Kłodzcy policjanci zatrzymali mężczyznę, który znęcał się nad swoim psem.
Właściciel rzucał psem o ścianę i bił go pięściami. Pies dzięki policjantom otrzymał pomoc. Za znęcanie się nad zwierzęciem grozi do 3 lat pozbawienia wolności, a w przypadku gdy sprawca działa ze szczególnym okrucieństwem, zagrożenie karą pozbawienia wolności wzrasta do lat 5.
Funkcjonariusze z Komendy Powiatowej Policji w Kłodzku otrzymali zgłoszenie o awanturze domowej w jednym z mieszkań na terenie miasta. Policjanci pojechali we wskazane miejsce, gdzie przed drzwiami usłyszeli skomlenie psa i trzaski. Bez wahania weszli do środka i zastali mężczyznę, który rękoma bił szczeniaka. Natychmiast odebrali agresorowi 7-miesięcznego psa, który był przerażony i trząsł się ze strachu. W mieszkaniu była konkubina 41-letniego agresora. Policjanci na miejscu interwencji ustalili, że przed ich przyjazdem kłodczanin rzucał swoim psem o ścinane. Pies otrzymał pomoc lekarza weterynarii, a sprawca został zatrzymany w policyjnym areszcie. Wielorasowy piesek trafił do schroniska, gdzie jest bezpieczny i ma właściwą opiekę.
Jak ustalili funkcjonariusze, 41-latek znęcał się nad zwierzęciem od października ubiegłego roku. Sprawca usłyszał zarzut znęcania się nad zwierzęciem.

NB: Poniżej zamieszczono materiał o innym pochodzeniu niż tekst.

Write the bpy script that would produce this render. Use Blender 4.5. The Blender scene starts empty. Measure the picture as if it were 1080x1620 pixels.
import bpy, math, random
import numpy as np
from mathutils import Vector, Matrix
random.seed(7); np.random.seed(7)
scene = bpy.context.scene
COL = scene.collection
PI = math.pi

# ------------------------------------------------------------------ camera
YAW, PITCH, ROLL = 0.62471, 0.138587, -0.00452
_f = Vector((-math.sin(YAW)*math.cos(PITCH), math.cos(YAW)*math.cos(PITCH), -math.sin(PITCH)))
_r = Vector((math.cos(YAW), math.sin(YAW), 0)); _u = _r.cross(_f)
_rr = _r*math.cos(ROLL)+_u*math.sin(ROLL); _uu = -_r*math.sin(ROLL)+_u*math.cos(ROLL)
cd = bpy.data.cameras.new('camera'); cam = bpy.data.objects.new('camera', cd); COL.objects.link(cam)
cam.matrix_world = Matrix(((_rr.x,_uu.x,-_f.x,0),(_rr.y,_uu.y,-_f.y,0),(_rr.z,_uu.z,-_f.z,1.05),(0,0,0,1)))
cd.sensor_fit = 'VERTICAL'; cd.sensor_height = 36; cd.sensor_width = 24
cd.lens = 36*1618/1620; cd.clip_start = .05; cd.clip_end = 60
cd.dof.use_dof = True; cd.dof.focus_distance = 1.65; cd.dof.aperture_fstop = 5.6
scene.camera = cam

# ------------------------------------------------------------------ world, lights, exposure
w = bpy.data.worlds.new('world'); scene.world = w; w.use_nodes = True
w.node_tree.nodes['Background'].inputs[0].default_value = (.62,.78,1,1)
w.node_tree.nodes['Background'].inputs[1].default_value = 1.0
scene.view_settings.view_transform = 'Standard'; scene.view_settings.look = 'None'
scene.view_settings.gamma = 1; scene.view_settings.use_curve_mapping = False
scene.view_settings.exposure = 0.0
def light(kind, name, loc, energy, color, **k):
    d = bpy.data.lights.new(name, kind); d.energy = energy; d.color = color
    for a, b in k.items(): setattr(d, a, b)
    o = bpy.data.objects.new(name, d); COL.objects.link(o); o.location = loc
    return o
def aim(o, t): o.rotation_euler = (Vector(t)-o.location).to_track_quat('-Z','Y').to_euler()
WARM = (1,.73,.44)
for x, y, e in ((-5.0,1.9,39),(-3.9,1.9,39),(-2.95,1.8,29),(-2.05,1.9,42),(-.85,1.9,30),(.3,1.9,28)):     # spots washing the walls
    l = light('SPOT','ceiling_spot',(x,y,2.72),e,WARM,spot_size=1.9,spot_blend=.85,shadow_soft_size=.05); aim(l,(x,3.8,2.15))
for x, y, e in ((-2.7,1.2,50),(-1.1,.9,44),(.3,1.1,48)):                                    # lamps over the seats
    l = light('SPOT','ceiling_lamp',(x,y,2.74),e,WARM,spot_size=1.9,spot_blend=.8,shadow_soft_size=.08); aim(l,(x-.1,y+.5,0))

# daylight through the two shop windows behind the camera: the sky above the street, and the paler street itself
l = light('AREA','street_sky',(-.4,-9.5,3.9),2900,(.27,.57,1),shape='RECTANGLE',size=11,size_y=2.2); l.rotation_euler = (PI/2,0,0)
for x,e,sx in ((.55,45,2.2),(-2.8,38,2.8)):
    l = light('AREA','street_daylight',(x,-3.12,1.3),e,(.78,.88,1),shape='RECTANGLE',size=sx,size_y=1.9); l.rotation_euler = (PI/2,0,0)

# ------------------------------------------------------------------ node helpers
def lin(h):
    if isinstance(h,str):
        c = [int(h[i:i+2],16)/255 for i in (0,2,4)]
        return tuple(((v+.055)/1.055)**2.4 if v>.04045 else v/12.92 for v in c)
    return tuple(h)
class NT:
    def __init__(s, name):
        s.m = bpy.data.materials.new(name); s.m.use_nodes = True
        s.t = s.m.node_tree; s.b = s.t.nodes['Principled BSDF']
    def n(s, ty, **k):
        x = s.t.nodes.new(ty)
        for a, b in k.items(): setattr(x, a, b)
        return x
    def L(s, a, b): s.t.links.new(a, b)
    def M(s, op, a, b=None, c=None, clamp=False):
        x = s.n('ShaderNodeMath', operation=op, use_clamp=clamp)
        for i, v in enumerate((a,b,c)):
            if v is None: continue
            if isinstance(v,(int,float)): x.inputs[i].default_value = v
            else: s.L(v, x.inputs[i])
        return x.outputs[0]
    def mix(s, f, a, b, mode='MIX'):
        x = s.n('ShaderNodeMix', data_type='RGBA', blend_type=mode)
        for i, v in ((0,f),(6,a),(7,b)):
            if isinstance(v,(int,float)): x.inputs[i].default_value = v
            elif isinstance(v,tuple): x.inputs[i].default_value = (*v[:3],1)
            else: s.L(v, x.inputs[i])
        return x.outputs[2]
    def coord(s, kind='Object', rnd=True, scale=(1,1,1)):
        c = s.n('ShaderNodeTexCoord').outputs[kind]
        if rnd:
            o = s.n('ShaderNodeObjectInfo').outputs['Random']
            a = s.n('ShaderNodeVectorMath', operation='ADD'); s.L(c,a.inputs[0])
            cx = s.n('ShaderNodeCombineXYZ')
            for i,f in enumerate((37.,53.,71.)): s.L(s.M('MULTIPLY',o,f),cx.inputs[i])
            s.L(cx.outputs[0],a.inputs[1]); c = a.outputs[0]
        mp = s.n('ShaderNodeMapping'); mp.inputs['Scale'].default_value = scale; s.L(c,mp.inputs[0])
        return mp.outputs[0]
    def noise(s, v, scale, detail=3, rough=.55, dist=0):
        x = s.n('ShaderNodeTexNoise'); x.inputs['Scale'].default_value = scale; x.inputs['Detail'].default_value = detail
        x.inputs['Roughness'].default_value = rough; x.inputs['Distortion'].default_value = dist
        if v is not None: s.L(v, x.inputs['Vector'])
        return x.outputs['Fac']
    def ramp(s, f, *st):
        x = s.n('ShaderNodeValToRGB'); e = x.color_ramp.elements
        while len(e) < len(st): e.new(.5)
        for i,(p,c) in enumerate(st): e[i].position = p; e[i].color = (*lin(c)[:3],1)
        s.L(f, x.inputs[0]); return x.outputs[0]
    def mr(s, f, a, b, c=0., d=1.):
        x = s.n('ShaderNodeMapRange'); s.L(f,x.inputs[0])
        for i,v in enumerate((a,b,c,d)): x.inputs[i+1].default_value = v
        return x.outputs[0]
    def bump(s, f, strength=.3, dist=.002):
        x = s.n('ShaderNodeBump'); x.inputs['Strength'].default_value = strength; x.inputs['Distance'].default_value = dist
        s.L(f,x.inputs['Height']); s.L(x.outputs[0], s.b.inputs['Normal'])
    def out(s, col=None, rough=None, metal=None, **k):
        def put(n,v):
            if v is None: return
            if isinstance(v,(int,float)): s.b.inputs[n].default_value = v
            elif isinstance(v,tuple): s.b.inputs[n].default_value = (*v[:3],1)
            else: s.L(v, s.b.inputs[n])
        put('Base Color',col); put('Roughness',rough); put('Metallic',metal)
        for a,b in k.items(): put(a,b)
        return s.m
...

Teraz za swój czyn odpowie przed sądem.
Przypomnijmy, że za znęcanie się nad zwierzęciem grozi do 3 lat pozbawienia wolności, a w przypadku gdy sprawca działa ze szczególnym okrucieństwem, zagrożenie karą pozbawienia wolności wzrasta do lat 5. Sąd może również nałożyć na sprawcę zakaz posiadania zwierząt na okres do 10 lat oraz orzec nawiązkę na cel związany z ochroną zwierząt w kwocie nawet do 100.000 złotych.